§ Short problem:
Leave out the pictures, then output the lines of the records below from the first through the one containing "b.obj('wall_clock')".

§ Input records:

============================================================

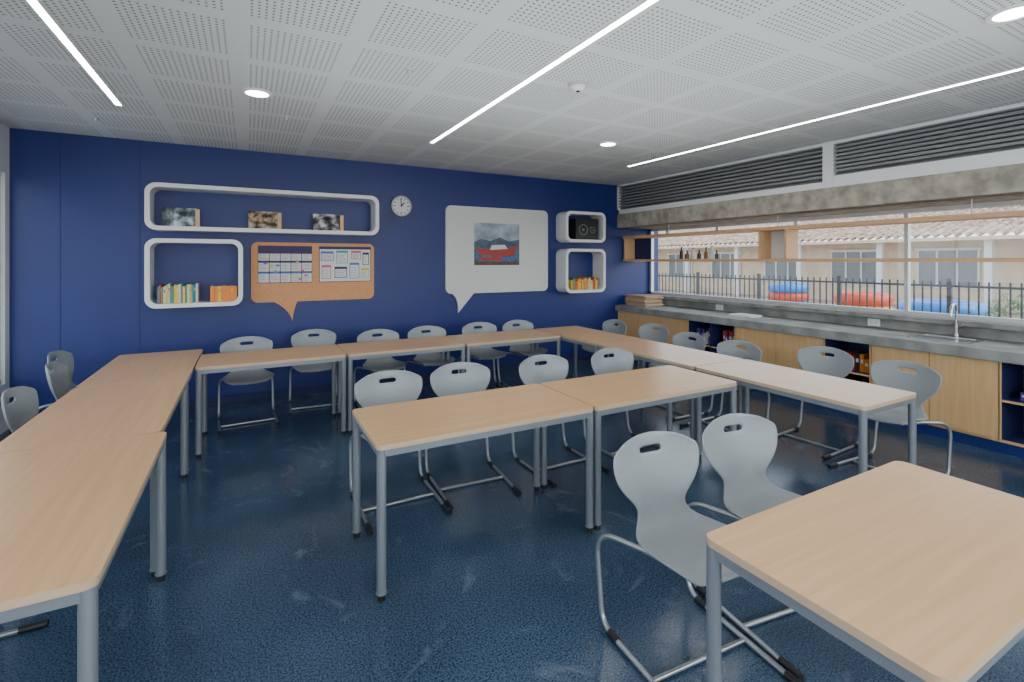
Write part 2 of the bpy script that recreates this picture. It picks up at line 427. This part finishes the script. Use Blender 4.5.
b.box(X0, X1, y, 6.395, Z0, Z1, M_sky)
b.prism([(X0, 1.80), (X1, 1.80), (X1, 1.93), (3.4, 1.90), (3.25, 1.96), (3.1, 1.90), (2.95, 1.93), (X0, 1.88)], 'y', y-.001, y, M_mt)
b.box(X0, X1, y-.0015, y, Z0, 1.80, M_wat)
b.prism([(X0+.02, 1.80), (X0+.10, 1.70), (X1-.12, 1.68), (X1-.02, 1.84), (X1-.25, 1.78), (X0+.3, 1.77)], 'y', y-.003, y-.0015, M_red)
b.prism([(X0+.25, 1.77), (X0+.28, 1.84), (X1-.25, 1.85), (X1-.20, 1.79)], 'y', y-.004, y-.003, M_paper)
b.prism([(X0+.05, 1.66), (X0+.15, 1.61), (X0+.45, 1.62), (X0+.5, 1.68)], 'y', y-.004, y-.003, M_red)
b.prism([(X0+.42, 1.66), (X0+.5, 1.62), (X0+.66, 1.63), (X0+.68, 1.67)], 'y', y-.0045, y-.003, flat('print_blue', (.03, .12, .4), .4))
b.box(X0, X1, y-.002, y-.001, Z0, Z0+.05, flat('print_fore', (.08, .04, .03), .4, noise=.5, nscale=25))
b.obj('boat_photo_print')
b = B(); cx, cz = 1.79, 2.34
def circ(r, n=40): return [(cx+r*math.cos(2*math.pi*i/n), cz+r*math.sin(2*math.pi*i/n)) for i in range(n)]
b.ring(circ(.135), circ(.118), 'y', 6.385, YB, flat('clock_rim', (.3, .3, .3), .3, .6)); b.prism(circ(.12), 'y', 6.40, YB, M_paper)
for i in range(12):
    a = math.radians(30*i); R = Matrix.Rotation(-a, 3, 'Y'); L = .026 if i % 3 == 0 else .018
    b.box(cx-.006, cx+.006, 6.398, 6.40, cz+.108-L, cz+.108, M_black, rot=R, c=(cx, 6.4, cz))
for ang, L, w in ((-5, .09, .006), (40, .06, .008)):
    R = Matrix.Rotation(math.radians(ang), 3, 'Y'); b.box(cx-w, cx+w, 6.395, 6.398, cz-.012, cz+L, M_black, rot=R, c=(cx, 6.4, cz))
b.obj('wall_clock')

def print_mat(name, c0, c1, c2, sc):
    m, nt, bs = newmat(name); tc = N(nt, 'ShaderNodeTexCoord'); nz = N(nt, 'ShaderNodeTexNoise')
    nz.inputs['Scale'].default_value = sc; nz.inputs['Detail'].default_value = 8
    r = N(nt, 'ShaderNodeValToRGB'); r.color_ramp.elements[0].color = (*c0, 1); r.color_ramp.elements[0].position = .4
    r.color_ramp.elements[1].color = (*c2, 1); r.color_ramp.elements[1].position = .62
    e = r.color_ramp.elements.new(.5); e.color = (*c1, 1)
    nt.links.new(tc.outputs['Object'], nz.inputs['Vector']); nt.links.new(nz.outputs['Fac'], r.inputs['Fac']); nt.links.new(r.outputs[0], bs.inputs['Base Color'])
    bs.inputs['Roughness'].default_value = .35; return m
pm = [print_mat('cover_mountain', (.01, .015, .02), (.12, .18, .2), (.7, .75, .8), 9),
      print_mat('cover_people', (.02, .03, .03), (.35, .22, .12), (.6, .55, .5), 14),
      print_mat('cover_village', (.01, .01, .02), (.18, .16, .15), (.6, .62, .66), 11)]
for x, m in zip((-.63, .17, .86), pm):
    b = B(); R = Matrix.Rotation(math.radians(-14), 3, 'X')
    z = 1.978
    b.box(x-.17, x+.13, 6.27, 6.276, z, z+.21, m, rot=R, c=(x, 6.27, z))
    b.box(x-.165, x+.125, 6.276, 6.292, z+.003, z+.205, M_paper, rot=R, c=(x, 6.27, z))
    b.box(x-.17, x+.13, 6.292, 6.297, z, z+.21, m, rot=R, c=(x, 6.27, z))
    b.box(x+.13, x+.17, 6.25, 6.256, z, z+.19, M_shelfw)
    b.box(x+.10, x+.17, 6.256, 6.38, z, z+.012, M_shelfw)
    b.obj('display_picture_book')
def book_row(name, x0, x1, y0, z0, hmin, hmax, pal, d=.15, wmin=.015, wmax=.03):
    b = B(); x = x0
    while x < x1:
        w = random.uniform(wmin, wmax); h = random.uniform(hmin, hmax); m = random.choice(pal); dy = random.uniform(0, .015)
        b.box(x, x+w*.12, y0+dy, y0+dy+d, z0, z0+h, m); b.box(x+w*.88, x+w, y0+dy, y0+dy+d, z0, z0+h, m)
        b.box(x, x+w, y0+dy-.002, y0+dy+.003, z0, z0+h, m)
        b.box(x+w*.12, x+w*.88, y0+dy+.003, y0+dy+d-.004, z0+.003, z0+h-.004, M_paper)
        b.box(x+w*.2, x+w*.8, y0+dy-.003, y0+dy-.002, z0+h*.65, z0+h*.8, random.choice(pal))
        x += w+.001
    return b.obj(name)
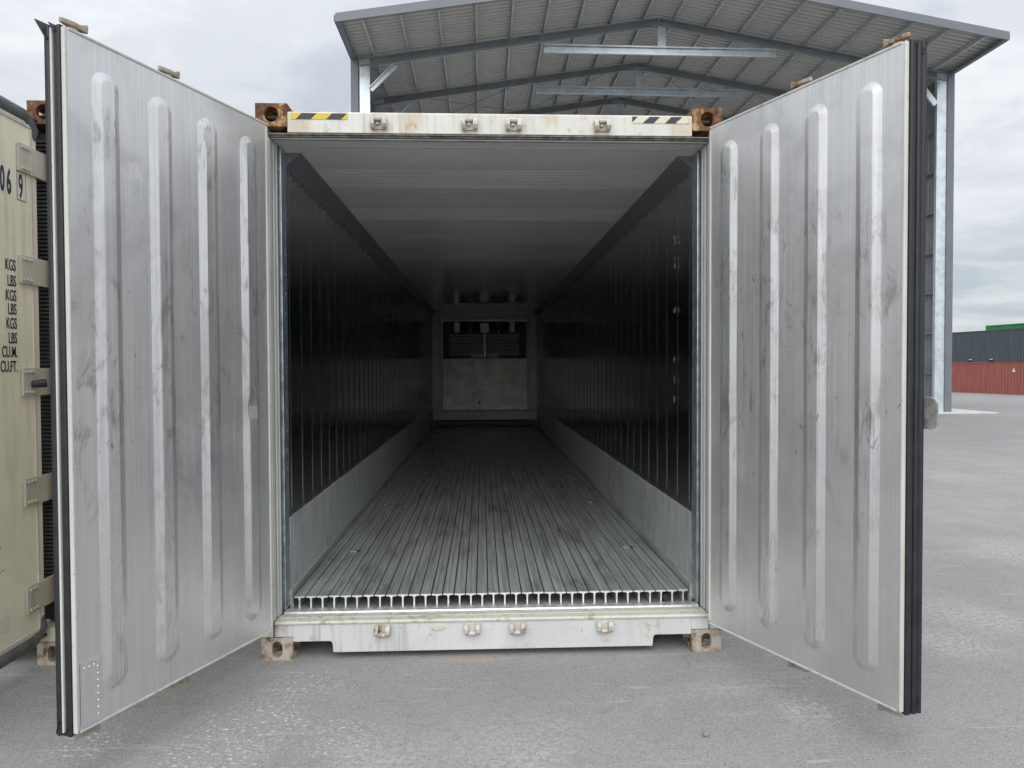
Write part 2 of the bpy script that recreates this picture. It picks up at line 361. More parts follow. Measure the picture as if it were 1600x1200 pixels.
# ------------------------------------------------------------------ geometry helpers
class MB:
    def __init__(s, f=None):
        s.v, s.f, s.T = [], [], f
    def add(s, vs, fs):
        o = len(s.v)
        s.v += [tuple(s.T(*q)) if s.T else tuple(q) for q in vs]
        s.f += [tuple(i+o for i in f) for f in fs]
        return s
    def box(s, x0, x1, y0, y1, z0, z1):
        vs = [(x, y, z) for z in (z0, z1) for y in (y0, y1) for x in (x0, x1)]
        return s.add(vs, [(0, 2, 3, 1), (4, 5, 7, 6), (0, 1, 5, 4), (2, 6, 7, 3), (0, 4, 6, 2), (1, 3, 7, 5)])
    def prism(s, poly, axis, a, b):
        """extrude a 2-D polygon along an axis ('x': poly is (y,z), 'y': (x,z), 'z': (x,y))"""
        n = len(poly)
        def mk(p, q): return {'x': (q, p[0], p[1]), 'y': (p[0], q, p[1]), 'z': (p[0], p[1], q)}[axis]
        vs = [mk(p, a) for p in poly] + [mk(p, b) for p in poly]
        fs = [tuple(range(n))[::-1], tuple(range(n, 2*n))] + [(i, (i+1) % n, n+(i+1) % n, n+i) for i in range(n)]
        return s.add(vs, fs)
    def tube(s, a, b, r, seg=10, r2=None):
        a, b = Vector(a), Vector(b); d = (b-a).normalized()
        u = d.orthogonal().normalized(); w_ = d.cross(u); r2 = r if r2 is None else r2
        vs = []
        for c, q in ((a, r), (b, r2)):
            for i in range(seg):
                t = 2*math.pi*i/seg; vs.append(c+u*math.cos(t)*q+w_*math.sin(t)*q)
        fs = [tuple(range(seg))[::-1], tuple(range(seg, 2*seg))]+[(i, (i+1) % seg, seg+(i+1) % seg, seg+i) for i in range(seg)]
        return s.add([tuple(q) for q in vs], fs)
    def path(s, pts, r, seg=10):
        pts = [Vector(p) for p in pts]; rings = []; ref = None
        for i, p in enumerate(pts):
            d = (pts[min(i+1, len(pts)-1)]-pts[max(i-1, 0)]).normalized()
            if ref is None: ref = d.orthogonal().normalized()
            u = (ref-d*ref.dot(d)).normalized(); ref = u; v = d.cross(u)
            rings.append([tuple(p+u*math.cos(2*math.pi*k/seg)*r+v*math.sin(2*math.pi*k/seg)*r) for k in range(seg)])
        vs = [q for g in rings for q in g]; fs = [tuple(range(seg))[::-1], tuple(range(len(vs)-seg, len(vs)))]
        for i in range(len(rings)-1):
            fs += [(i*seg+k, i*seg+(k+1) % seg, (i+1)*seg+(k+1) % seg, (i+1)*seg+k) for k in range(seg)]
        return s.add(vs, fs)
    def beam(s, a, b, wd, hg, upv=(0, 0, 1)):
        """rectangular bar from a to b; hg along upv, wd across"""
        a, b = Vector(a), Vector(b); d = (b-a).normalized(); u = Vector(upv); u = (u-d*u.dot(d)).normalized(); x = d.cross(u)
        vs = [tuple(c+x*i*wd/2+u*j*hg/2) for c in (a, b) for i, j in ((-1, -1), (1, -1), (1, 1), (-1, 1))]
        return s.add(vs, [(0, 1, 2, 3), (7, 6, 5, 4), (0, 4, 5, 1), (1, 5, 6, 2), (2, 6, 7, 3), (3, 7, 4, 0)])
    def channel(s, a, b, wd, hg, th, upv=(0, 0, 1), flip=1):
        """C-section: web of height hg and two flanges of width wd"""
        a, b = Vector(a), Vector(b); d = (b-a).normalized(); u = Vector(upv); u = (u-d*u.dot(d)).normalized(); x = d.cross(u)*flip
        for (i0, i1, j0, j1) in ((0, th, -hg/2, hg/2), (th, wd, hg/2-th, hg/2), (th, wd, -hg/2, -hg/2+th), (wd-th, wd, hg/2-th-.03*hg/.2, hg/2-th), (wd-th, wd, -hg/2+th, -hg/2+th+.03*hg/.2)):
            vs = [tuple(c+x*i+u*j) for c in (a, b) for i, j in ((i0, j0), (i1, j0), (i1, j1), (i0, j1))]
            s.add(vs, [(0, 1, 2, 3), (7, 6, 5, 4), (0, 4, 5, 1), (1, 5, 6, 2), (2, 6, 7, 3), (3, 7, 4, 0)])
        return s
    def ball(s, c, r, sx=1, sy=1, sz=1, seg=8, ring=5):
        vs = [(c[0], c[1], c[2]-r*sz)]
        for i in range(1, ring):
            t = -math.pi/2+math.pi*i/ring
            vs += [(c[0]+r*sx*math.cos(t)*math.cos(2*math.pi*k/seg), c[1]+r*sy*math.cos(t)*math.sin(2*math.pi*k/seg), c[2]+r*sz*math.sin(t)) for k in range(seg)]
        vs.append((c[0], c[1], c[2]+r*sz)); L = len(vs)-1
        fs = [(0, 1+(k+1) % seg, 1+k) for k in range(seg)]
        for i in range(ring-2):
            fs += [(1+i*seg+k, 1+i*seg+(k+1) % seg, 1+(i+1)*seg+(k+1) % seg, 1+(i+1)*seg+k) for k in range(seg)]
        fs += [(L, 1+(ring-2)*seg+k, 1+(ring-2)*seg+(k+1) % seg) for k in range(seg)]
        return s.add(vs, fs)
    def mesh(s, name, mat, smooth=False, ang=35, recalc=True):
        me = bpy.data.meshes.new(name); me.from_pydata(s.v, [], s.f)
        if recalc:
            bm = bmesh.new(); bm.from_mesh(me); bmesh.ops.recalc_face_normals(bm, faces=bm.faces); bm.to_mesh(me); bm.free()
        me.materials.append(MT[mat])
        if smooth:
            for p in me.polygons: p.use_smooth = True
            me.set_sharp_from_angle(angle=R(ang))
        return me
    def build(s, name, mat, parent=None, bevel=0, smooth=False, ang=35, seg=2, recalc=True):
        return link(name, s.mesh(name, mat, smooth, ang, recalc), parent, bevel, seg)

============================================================

§ Completed task:
Write part 2 of the bpy script that recreates this picture. It picks up at line 427. This part finishes the script. Use Blender 4.5.
b.box(X0, X1, y, 6.395, Z0, Z1, M_sky)
b.prism([(X0, 1.80), (X1, 1.80), (X1, 1.93), (3.4, 1.90), (3.25, 1.96), (3.1, 1.90), (2.95, 1.93), (X0, 1.88)], 'y', y-.001, y, M_mt)
b.box(X0, X1, y-.0015, y, Z0, 1.80, M_wat)
b.prism([(X0+.02, 1.80), (X0+.10, 1.70), (X1-.12, 1.68), (X1-.02, 1.84), (X1-.25, 1.78), (X0+.3, 1.77)], 'y', y-.003, y-.0015, M_red)
b.prism([(X0+.25, 1.77), (X0+.28, 1.84), (X1-.25, 1.85), (X1-.20, 1.79)], 'y', y-.004, y-.003, M_paper)
b.prism([(X0+.05, 1.66), (X0+.15, 1.61), (X0+.45, 1.62), (X0+.5, 1.68)], 'y', y-.004, y-.003, M_red)
b.prism([(X0+.42, 1.66), (X0+.5, 1.62), (X0+.66, 1.63), (X0+.68, 1.67)], 'y', y-.0045, y-.003, flat('print_blue', (.03, .12, .4), .4))
b.box(X0, X1, y-.002, y-.001, Z0, Z0+.05, flat('print_fore', (.08, .04, .03), .4, noise=.5, nscale=25))
b.obj('boat_photo_print')
b = B(); cx, cz = 1.79, 2.34
def circ(r, n=40): return [(cx+r*math.cos(2*math.pi*i/n), cz+r*math.sin(2*math.pi*i/n)) for i in range(n)]
b.ring(circ(.135), circ(.118), 'y', 6.385, YB, flat('clock_rim', (.3, .3, .3), .3, .6)); b.prism(circ(.12), 'y', 6.40, YB, M_paper)
for i in range(12):
    a = math.radians(30*i); R = Matrix.Rotation(-a, 3, 'Y'); L = .026 if i % 3 == 0 else .018
    b.box(cx-.006, cx+.006, 6.398, 6.40, cz+.108-L, cz+.108, M_black, rot=R, c=(cx, 6.4, cz))
for ang, L, w in ((-5, .09, .006), (40, .06, .008)):
    R = Matrix.Rotation(math.radians(ang), 3, 'Y'); b.box(cx-w, cx+w, 6.395, 6.398, cz-.012, cz+L, M_black, rot=R, c=(cx, 6.4, cz))
b.obj('wall_clock')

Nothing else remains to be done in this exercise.